En décembre 2019, deux jeunes employés de McDonald’s à Lima sont morts électrocutés à cause des mauvaises conditions des équipements électriques sur leur lieu de travail.

Plusieurs internautes ont déploré l’indifférence des autres entreprises privées face à la tragédie :

Où sont les grandes entreprises ? Les restaurants de luxe ? Les chefs ? Où sont les grandes surfaces ? Qu’attendent-ils pour aider les victimes de VES ? Sachez que les personnes les plus humbles sont celles qui rendent service. L’aide de chacun est nécessaire. Nous sommes face à une tragédie nationale !

Un élan de solidarité pour sauver les victimes

Les autorités ont lancé des appels au don de sang dans plusieurs hôpitaux de Lima.
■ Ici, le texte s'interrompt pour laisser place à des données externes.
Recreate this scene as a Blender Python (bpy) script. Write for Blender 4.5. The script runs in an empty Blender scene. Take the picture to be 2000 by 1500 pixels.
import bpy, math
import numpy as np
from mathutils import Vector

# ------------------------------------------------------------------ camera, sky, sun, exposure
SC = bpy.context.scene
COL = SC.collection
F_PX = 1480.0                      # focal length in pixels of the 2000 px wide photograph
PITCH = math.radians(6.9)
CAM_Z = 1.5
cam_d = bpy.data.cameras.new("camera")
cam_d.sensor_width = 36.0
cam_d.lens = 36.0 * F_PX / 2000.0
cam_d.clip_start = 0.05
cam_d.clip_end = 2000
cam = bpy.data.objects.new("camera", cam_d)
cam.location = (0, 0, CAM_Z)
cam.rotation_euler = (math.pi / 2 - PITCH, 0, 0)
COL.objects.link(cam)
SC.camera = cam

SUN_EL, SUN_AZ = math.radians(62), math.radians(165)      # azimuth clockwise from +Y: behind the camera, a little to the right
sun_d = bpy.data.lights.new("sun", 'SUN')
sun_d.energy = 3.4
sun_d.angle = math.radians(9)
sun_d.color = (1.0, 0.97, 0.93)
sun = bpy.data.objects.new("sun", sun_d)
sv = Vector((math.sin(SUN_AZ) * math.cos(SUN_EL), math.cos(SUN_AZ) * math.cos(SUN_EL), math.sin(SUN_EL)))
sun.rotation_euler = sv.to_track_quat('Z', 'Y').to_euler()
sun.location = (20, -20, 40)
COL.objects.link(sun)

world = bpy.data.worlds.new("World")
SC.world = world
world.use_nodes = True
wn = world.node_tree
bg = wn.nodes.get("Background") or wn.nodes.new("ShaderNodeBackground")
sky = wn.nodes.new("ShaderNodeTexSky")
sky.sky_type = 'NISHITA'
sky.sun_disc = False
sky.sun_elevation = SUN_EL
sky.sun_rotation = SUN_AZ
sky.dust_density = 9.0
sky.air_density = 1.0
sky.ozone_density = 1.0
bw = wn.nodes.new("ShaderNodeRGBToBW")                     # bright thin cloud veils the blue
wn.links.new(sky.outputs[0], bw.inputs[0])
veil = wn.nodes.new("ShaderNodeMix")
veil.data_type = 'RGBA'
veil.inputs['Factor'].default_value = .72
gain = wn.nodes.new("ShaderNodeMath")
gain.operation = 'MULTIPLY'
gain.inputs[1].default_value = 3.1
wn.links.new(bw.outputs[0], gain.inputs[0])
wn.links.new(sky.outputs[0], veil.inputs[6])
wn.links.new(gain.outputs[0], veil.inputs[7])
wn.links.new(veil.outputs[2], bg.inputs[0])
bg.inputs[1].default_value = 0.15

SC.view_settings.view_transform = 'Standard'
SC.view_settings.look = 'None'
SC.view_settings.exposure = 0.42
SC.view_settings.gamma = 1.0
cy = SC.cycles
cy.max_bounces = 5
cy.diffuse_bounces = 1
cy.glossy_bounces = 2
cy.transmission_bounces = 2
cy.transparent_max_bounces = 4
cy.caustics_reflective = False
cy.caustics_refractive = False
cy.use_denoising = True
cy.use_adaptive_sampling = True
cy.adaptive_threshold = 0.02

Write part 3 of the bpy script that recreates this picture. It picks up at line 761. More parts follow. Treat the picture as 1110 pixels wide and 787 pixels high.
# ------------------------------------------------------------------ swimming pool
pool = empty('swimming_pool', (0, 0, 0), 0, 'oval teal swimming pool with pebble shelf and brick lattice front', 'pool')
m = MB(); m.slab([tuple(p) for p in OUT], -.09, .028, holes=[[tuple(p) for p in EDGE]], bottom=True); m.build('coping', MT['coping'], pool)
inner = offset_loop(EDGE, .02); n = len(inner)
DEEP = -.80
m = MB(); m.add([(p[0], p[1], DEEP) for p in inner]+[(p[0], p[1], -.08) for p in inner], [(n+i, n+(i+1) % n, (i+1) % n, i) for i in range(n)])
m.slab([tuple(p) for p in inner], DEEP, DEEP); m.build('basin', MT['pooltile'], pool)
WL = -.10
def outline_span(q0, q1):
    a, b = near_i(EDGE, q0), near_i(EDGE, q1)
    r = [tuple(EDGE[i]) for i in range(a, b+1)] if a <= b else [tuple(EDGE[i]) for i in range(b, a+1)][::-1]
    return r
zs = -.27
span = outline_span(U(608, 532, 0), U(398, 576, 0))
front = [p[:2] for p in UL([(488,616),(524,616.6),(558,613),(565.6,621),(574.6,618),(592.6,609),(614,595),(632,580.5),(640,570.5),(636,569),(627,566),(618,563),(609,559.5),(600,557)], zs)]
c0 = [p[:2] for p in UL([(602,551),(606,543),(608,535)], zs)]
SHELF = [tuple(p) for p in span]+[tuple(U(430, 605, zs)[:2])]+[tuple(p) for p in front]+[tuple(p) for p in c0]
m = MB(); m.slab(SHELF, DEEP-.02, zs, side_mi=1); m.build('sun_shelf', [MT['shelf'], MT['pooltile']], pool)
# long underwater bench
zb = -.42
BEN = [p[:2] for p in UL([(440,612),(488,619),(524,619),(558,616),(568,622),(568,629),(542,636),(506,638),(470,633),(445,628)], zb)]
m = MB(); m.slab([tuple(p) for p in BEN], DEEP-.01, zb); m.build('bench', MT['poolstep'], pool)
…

De nombreuses personnes ont rapidement répondu à cette requête. Le Brésil et les États-Unis ont fait don de 48 000 centimètres de tissus humains destinés aux brûlés. À Lima, de longues files d’attente se sont formées. Elles étaient composées de personnes prêtes à donner leur sang bénévolement :

#EsSaludInforma : ? Attention ! Pour donner votre sang, vous pouvez vous rapprocher des hôpitaux Edgardo Rebagliati et Guillermo Almenara pour que nous puissions aider les personnes touchées par la déflagration d’un camion citerne à Villa El Salvador.

Voici les prérequis : ⬇

Nous adressons nos remerciements aux donneurs de sang volontaires qui se sont montrés solidaires des victimes de la tragédie de Villa El Salvador. Nous avons déjà reçu 39 donneurs volontaires !

Cette tragédie s’est produite trois jours avant les élections législatives anticipées, tenues le dimanche 26 janvier 2020. Celles-ci avaient été annoncées par le président Martín Vizcarra, suite à la dissolution du Parlement prononcée le 30 septembre 2019. Elles se sont déroulées dans l’indifférence générale de la population.